## What the task asks
Transcribe the listing exactly, leaving out every picture.

_____

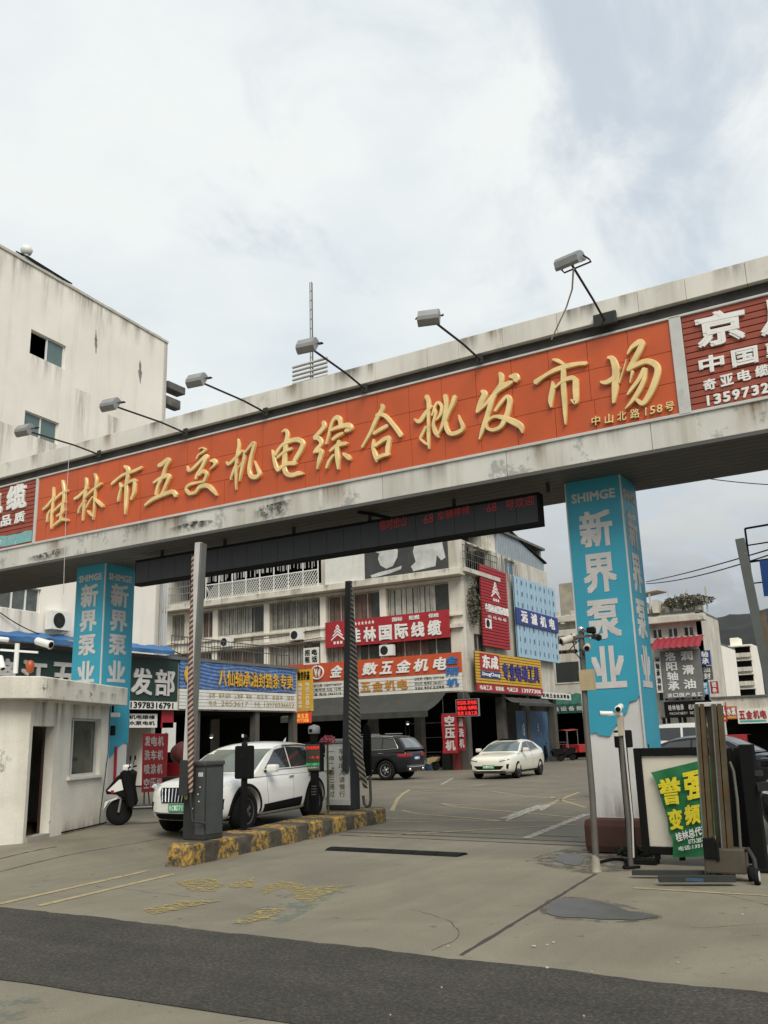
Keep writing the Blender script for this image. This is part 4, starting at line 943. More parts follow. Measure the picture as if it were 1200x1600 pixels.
# C: low row of shops along X = -27.5
XC = -27.5
row_c = thing('shop_row', 'low row of dark open shops with flat roof along the left of the yard', 'building', (XC - 3, 30, 0))
mb = MB()
mb.box(XC - 6, 12, 3.05, XC, 37.5, 5.15)
M_col = mat('shaded_column', (.075, .07, .06), .9, var=.25, scale=1.5, streak=.6, streak_col=(.06, .055, .045))  # deep shop shade put into the column colour, plus dirt streaks
for y in (12, 17.2, 21.9, 26.0, 30.1, 34.2, 37.2): MB().box(XC - 0.35, y, 0, XC - .02, y + .3, 3.045).build('column', M_col, row_c)
mb.box(XC - 6.2, 12, 0, XC - 6, 37.5, 5.15)
mb.build('wall', M_old_wall, row_c)
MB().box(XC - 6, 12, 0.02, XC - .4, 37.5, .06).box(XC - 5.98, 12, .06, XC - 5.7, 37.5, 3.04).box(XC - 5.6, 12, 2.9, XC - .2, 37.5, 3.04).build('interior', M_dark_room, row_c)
MB().box(XC - 6.2, 12, 5.15, XC + .15, 37.5, 5.27).build('roof', M_roof_tar, row_c)
def sgn(q, name, label, mcat, m, th=0.08, group=None):
    return board(name, label, mcat, q, th, m, group)
# blue awning edge
aw = MB(); y0 = 14.0; y1 = 28.0
q_ = [Vector((XC + .15, y0, 5.66)), Vector((XC + .15, y1, 5.66)), Vector((XC + .65, y1, 5.42)), Vector((XC + .65, y0, 5.42))]
aw.sheet(q_, 60, 4, lambda u, v: 0.03 * math.sin(u * 95) + 0.03 * math.sin(u * 13)); aw.sheet([q_[3], q_[2], q_[2] + Vector((0, 0, -.16)), q_[3] + Vector((0, 0, -.16))], 60, 2, lambda u, v: 0.03 * math.sin(u * 55) * v)
aw.build('blue_awning', M_blue_awning, label='faded blue awning strip along the foot of the white wall', cat='awning')
# dark green board with pale characters, running on to the left behind the booth
qg = boxX(16.0, 28.85, 3.42, 5.12, XC + .08)
g = sgn(qg, 'green_signboard', 'dark green shop board with big greyish white characters and phone strip', 'signboard', M_green_sign)
m_ = MB(); yy = [U(px, 1070, 'X', XC + .08).y for px in (206, 240, 273)]
wd = yy[2] - yy[1]
for k, ch in enumerate('部发批金五江漓'):
    b_ = yy[2] - 0.05 - k * wd * 1.06; write(m_, ch, boxX(b_ - wd * .92, b_, 3.62, 4.70, XC + .08), .05, .02)
m_.build('lettering', M_letter_grey, g)
qs_ = boxX(16.0, 28.85, 3.06, 3.38, XC + .10); MB().quadslab(qs_, .06).build('phone_strip', M_white_board, g)
m_ = MB(); write(m_, '13978316791', boxX(26.2, 28.6, 3.10, 3.35, XC + .10), .01, .02); m_.build('phone_number', M_black, g)
# blue waved board
qb = boxX(28.95, 37.25, 3.98, 5.16, XC + .10)
bl = thing('blue_signboard', 'long blue rippled shop board with yellow characters over a pale info strip', 'signboard', (qb[2] + qb[3]) / 2)
M_blue_wave = mat('blue_ripple_sheet', (0.085, 0.17, 0.38), .5, var=.25, scale=3, spot=.6, spot_col=(.22, .32, .5), spot_scale=5, spot_edge=(.5, .62))
MB().sheet(qb, 60, 24, lambda u, v: .035 * math.sin(v * 46 + 2.4 * math.sin(u * 16))).quadslab([p + Vector((-.06, 0, 0)) for p in qb], .03).build('panel', M_blue_wave, bl)
m_ = MB()
ya = U(340, 1080, 'X', XC + .1).y; yb_ = U(457, 1080, 'X', XC + .1).y
row(m_, '八仙轴承油封链条专卖', boxX(ya, yb_, 4.15, 4.85, XC + .15), .04, .012, .88)
write(m_, 'C', boxX(29.15, 29.9, 4.1, 5.0, XC + .15), .04, .03)
m_.build('lettering', mat('yellow_letter', (.62, .36, .04), .55), bl)
qw = boxX(28.95, 37.25, 3.10, 3.95, XC + .12)
mb = MB(); n = 6
for i in range(n): mb.quadslab(sub(qw, 0, 1, i / n + .01, (i + 1) / n - .01), .04)
mb.build('info_strip', M_white_board, bl)
m_ = MB(); 
row(m_, '主营 轴承油封 三角带 链条', sub(qw, .22, .58, .14, .40), .006, .0, .85); row(m_, '液压件 密封件 链轮', sub(qw, .62, .98, .14, .40), .006, .0, .85); row(m_, '电话 2853617', sub(qw, .22, .55, .55, .80), .006, 0, .85); row(m_, '手机 13978336652', sub(qw, .6, .98, .55, .80), .006, 0, .85)
m_.build('info_text', mat('brown_text', (.25, .17, .06), .7), bl)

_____

## Written solution
Keep writing the Blender script for this image. This is part 4, starting at line 943. More parts follow. Measure the picture as if it were 1200x1600 pixels.
# C: low row of shops along X = -27.5
XC = -27.5
row_c = thing('shop_row', 'low row of dark open shops with flat roof along the left of the yard', 'building', (XC - 3, 30, 0))
mb = MB()
mb.box(XC - 6, 12, 3.05, XC, 37.5, 5.15)
M_col = mat('shaded_column', (.075, .07, .06), .9, var=.25, scale=1.5, streak=.6, streak_col=(.06, .055, .045))  # deep shop shade put into the column colour, plus dirt streaks
for y in (12, 17.2, 21.9, 26.0, 30.1, 34.2, 37.2): MB().box(XC - 0.35, y, 0, XC - .02, y + .3, 3.045).build('column', M_col, row_c)
mb.box(XC - 6.2, 12, 0, XC - 6, 37.5, 5.15)
mb.build('wall', M_old_wall, row_c)
MB().box(XC - 6, 12, 0.02, XC - .4, 37.5, .06).box(XC - 5.98, 12, .06, XC - 5.7, 37.5, 3.04).box(XC - 5.6, 12, 2.9, XC - .2, 37.5, 3.04).build('interior', M_dark_room, row_c)
MB().box(XC - 6.2, 12, 5.15, XC + .15, 37.5, 5.27).build('roof', M_roof_tar, row_c)
def sgn(q, name, label, mcat, m, th=0.08, group=None):
    return board(name, label, mcat, q, th, m, group)
# blue awning edge
aw = MB(); y0 = 14.0; y1 = 28.0
q_ = [Vector((XC + .15, y0, 5.66)), Vector((XC + .15, y1, 5.66)), Vector((XC + .65, y1, 5.42)), Vector((XC + .65, y0, 5.42))]
aw.sheet(q_, 60, 4, lambda u, v: 0.03 * math.sin(u * 95) + 0.03 * math.sin(u * 13)); aw.sheet([q_[3], q_[2], q_[2] + Vector((0, 0, -.16)), q_[3] + Vector((0, 0, -.16))], 60, 2, lambda u, v: 0.03 * math.sin(u * 55) * v)
aw.build('blue_awning', M_blue_awning, label='faded blue awning strip along the foot of the white wall', cat='awning')
# dark green board with pale characters, running on to the left behind the booth
qg = boxX(16.0, 28.85, 3.42, 5.12, XC + .08)
g = sgn(qg, 'green_signboard', 'dark green shop board with big greyish white characters and phone strip', 'signboard', M_green_sign)
m_ = MB(); yy = [U(px, 1070, 'X', XC + .08).y for px in (206, 240, 273)]
wd = yy[2] - yy[1]
for k, ch in enumerate('部发批金五江漓'):
    b_ = yy[2] - 0.05 - k * wd * 1.06; write(m_, ch, boxX(b_ - wd * .92, b_, 3.62, 4.70, XC + .08), .05, .02)
m_.build('lettering', M_letter_grey, g)
qs_ = boxX(16.0, 28.85, 3.06, 3.38, XC + .10); MB().quadslab(qs_, .06).build('phone_strip', M_white_board, g)
m_ = MB(); write(m_, '13978316791', boxX(26.2, 28.6, 3.10, 3.35, XC + .10), .01, .02); m_.build('phone_number', M_black, g)
# blue waved board
qb = boxX(28.95, 37.25, 3.98, 5.16, XC + .10)
bl = thing('blue_signboard', 'long blue rippled shop board with yellow characters over a pale info strip', 'signboard', (qb[2] + qb[3]) / 2)
M_blue_wave = mat('blue_ripple_sheet', (0.085, 0.17, 0.38), .5, var=.25, scale=3, spot=.6, spot_col=(.22, .32, .5), spot_scale=5, spot_edge=(.5, .62))
MB().sheet(qb, 60, 24, lambda u, v: .035 * math.sin(v * 46 + 2.4 * math.sin(u * 16))).quadslab([p + Vector((-.06, 0, 0)) for p in qb], .03).build('panel', M_blue_wave, bl)
m_ = MB()
ya = U(340, 1080, 'X', XC + .1).y; yb_ = U(457, 1080, 'X', XC + .1).y
row(m_, '八仙轴承油封链条专卖', boxX(ya, yb_, 4.15, 4.85, XC + .15), .04, .012, .88)
write(m_, 'C', boxX(29.15, 29.9, 4.1, 5.0, XC + .15), .04, .03)
m_.build('lettering', mat('yellow_letter', (.62, .36, .04), .55), bl)
qw = boxX(28.95, 37.25, 3.10, 3.95, XC + .12)
mb = MB(); n = 6
for i in range(n): mb.quadslab(sub(qw, 0, 1, i / n + .01, (i + 1) / n - .01), .04)
mb.build('info_strip', M_white_board, bl)
m_ = MB(); 
row(m_, '主营 轴承油封 三角带 链条', sub(qw, .22, .58, .14, .40), .006, .0, .85); row(m_, '液压件 密封件 链轮', sub(qw, .62, .98, .14, .40), .006, .0, .85); row(m_, '电话 2853617', sub(qw, .22, .55, .55, .80), .006, 0, .85); row(m_, '手机 13978336652', sub(qw, .6, .98, .55, .80), .006, 0, .85)
m_.build('info_text', mat('brown_text', (.25, .17, .06), .7), bl)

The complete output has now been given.